Von Papen s’avérant incapable d’obtenir une majorité parlementaire pour gouverner, ses opposants parmi les conseillers du président Hindenburg l’acculèrent à la démission. Son successeur, le général Kurt von Schleicher, dissout une fois encore le Reichstag. Aux élections suivantes, en novembre 1932, les Nazis perdirent du terrain, avec un score de 33,1% des scrutins, tandis que les communistes progressaient, avec 16,9% des voix. À la fin de l'année, l’entourage de Hindenburg en arriva à croire que le parti nazi représentait l’unique espoir de prévenir le chaos et la prise du pouvoir par les communistes.
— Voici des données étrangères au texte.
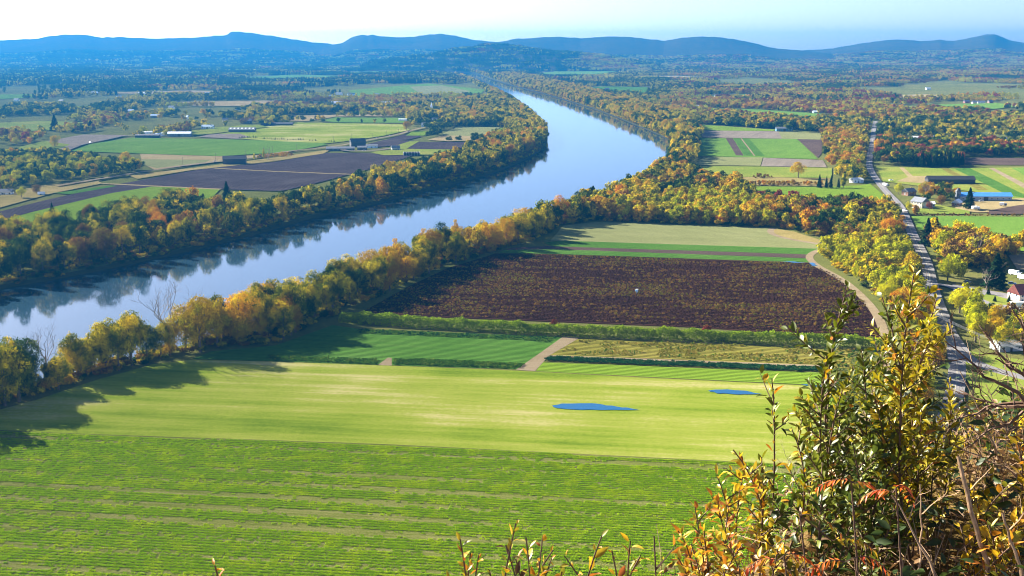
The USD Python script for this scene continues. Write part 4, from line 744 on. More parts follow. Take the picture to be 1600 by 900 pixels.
def row_hedge(name, label, pts, width, height, n, leaf, look_, seed, category='hedge'):
    r = np.random.default_rng(seed); line = LineString([spot(*p)[:2] for p in pts]); L = line.length
    s = r.uniform(0, L, n); ang = r.uniform(0, np.pi, n)
    c = np.array([line.interpolate(x).coords[0] for x in s]); d = np.array([line.interpolate(min(x + 1, L)).coords[0] for x in s]) - np.array([line.interpolate(max(x - 1, 0)).coords[0] for x in s]); d = unit(d)
    nrm = np.column_stack([-d[:, 1], d[:, 0]])
    lump = .75 + .5 * meshkit.fbm(np.column_stack([s / 4.5, ang * 0, ang * 0]), 3, seed)
    side = np.cos(ang) * width / 2 * lump; up = np.sin(ang) ** .6 * height * lump * r.uniform(.75, 1.02, n)
    p = np.column_stack([c + nrm * side[:, None], up])
    nn = unit(np.column_stack([nrm * np.cos(ang)[:, None], np.sin(ang) + .2]) + r.normal(size=(n, 3)) * .5)
    return tag(mesh(name, quads(p, nn, leaf * r.uniform(.6, 1.3, n), r), look_), label, category)
M_hedge = foliage('hedge_leaves', (0.16, 0.23, 0.008), (0.42, 0.48, 0.014), (0.22, 0.30, 0.012), clump=.25, hue=.01, trans=.1)
row_hedge('hedge', 'long bright green hedge along the near edge of the dark field', [(533, 503), (640, 510), (900, 524.5), (1100, 532), (1303, 541), (1380, 545)], 6.5, 5.6, 26000, .75, M_hedge, 110)
for u, v, lb in ((866, 522, 'red leaved bush in the hedge above the short dirt track'), (1106, 531, 'pinkish red bush in the right part of the hedge')):
    t = thing('red_bush', lb, 'bush', spot(u, v) + [0, 3.5, 0]); mesh('leaves', crown(rg, 6.8, 3.4, 900, .6, 'wide', 8, .05), M_tone['red'], t)
# crop plants standing in rows
def crop(name, label, pts, row, step, protos, weights, seed, head=None, hs=(.7, 1.2), keep=None):
    a = area(pts); r = np.random.default_rng(seed); h = ROWS2 if head is None else head
    c, s = math.cos(h), math.sin(h); q = np.array(a.exterior.coords); loc = np.column_stack([q[:, 0] * c + q[:, 1] * s, -q[:, 0] * s + q[:, 1] * c])
    gx, gy = np.meshgrid(np.arange(loc[:, 0].min(), loc[:, 0].max(), step), np.arange(loc[:, 1].min(), loc[:, 1].max(), row))
    x = gx.ravel() + r.normal(0, step * .3, gx.size); y = gy.ravel() + r.normal(0, row * .07, gx.size)
    p = np.column_stack([x * c - y * s, x * s + y * c]); p = p[shapely.contains_xy(a, p)]
    if keep is not None: p = p[keep(p, r)]
    k = weights(p, r) if callable(weights) else r.choice(len(protos), len(p), p=np.array(weights) / sum(weights))
    instancer(name, protos, np.column_stack([p, np.zeros(len(p))]), k, r.uniform(0, 6.28, len(p)) if head is None else head + np.pi * r.integers(0, 2, len(p)) + r.normal(0, .05, len(p)), r.uniform(*hs, len(p)), label)
def tuft(n, leaf, h, r_, tone_mat):
    return [('leaves', crown(rg, h, r_, n, leaf, 'wide', 6, .02), tone_mat)]
M_weed = foliage('weed_leaves', (0.16, 0.09, 0.018), (0.34, 0.20, 0.028), (0.22, 0.16, 0.025), clump=.5)
M_dead = foliage('dead_stalks', (0.030, 0.013, 0.007), (0.062, 0.028, 0.014), (0.10, 0.05, 0.02), clump=.5, trans=.1)
M_veg = foliage('vegetable_leaves', (0.05, 0.12, 0.012), (0.10, 0.19, 0.02), (0.12, 0.17, 0.02), clump=.5, hue=.01)
M_sprout = foliage('sprout_leaves', (0.20, 0.33, 0.002), (0.31, 0.43, 0.003), (0.28, 0.39, 0.003), clump=.12, hue=.006, trans=.15, vary=(1.12, .92))
def sprout(sd):
    q = np.random.default_rng(sd); n = 40; p = np.column_stack([q.uniform(-.6, .6, n), q.normal(0, .30, n), q.uniform(.04, .34, n)])
    return [('leaves', quads(p, unit(np.array([-.25, .15, 1.0]) + q.normal(size=(n, 3)) * .3), q.uniform(.22, .38, n), q, 1.3), M_sprout)]
M_kale = foliage('dark_crop_leaves', (0.015, 0.06, 0.02), (0.035, 0.10, 0.035), (0.03, 0.09, 0.03), clump=.5, hue=.01)
M_corn = foliage('stubble_leaves', (0.15, 0.15, 0.012), (0.28, 0.25, 0.03), (0.24, 0.18, 0.03), clump=.5, hue=.01)
def weed_mix(p, r):
    c, sn = math.cos(ROWS2), math.sin(ROWS2); x, y = p[:, 0] * c + p[:, 1] * sn, -p[:, 0] * sn + p[:, 1] * c
    f = .5 * meshkit.fbm(np.stack([x / 34, y / 26, 0 * x], -1), 3, 8) + .5 * meshkit.fbm(np.stack([x / 22, y / 3.2, 0 * x], -1), 2, 18); e = f + r.normal(0, .08, len(p))
    return np.where(e > .68, 2, np.where(e > .535, 1, 0))
DARK = [(566, 489), (640, 449), (700, 421), (778, 398), (860, 399), (1263, 413), (1308, 432), (1356, 480), (1370, 530), (1100, 512), (600, 491)]
def green_keep(p, r):
    c, sn = math.cos(ROWS), math.sin(ROWS); x, y = p[:, 0] * c + p[:, 1] * sn, -p[:, 0] * sn + p[:, 1] * c
    w = meshkit.fbm(np.stack([x / 90, y / 14, 0 * x], -1), 3, 17); g = np.sin(2 * np.pi * (y / 11.0 + .5 * meshkit.noise(np.stack([x / 140, y / 60, 0 * x], -1), 4)))
    return (g + 2.0 * (w - .5) + r.normal(0, .33, len(p)) < .66) & (r.random(len(p)) < .97)
GREEN = [(-60, 672), (100, 679), (600, 696), (1140, 723), (1288, 731), (1275, 930), (-60, 930)]
crop('green_crop', 'leafy rows of the bright green field nearest the lookout', GREEN, 1.75, .6, [sprout(1), sprout(2), sprout(3)], [1, 1, 1], 119, head=ROWS, hs=(.8, 1.2), keep=green_keep)
crop('withered_crop', 'rows of withered brown crop with orange weeds in the dark field', DARK, 3.2, 1.5, [tuft(26, .5, .8, .7, M_dead), tuft(36, .5, 1.0, .8, M_weed), tuft(36, .5, 1.1, .8, M_corn)], weed_mix, 120, hs=(.6, 1.25))
crop('vegetable_crop', 'rows of green vegetables between the hedge and the pale field', [(420, 556), (592, 563), (588, 570), (420, 563)], 1.6, .9, [tuft(40, .4, 1.1, .7, M_veg)], [1], 121)
crop('vegetable_crop', 'dark green crop rows left of the short dirt track', [(614, 561), (822, 569), (810, 576), (614, 570)], 1.6, .9, [tuft(40, .4, 1.1, .7, M_veg)], [1], 122)
crop('vegetable_crop', 'dark leafy rows right below the long hedge', [(560, 515), (870, 528), (862, 535), (560, 521)], 2.0, 1.0, [tuft(40, .4, .9, .7, M_kale), tuft(40, .4, .9, .7, M_veg)], [1, 1.5], 123)
crop('dark_crop_row', 'narrow dark green crop row between brown strip and lime strip', [(858, 558), (1290, 575.5), (1290, 582), (850, 565)], 1.5, .9, [tuft(40, .45, 1.1, .75, M_kale)], [1], 124)
crop('stubble_crop', 'ragged yellow-green plants of the stubble field', [(910, 531), (1325, 547), (1325, 573), (1290, 571), (868, 553)], 2.4, 1.2, [tuft(26, .45, .9, .8, M_corn), tuft(26, .45, .8, .8, M_veg)], [4, 1], 125, hs=(.5, 1.2), keep=lambda p, r: meshkit.fbm(np.stack([p[:, 0] / 9, p[:, 1] / 7, 0 * p[:, 0]], -1), 3, 4) > .45)
crop('roadside_weeds', 'tall dry weeds on the verge between dirt track and hedge end', [(1290, 545), (1370, 548), (1370, 600), (1330, 650), (1290, 640)], 3, 2.2, [tuft(40, .45, 1.0, .9, M_corn), tuft(40, .45, .9, .9, M_veg)], [1, 1], 126, hs=(.5, 1.4))
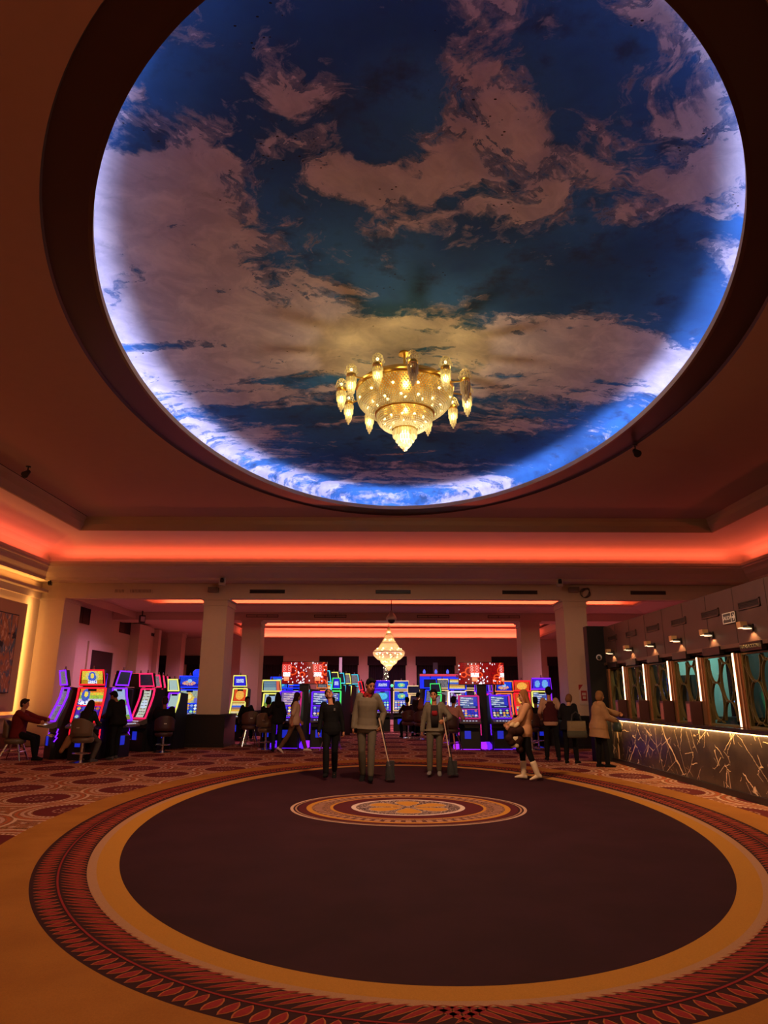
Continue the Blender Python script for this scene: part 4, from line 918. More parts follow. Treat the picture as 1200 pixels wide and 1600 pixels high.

Les négociateurs et propagandistes nazis contribuèrent largement à renforcer cette impression.
Le 30 janvier 1933, le président Hindenburg nomma Adolf Hitler chancelier. Hitler ne parvint donc pas à cette fonction grâce à une victoire électorale lui conférant un mandat populaire ; il s'agissait plutôt d’une transaction constitutionnellement contestable, menée par un petit groupe d’hommes politiques allemands conservateurs qui avaient renoncé au jeu parlementaire et qui espéraient utiliser la popularité d'Hitler auprès des masses pour favoriser un retour à un régime conservateur autoritaire, voire à la monarchie. En deux ans cependant, les Nazis prirent de vitesse les politiciens conservateurs et instaurèrent une dictature extrémiste entièrement soumise à la volonté personnelle d'Hitler.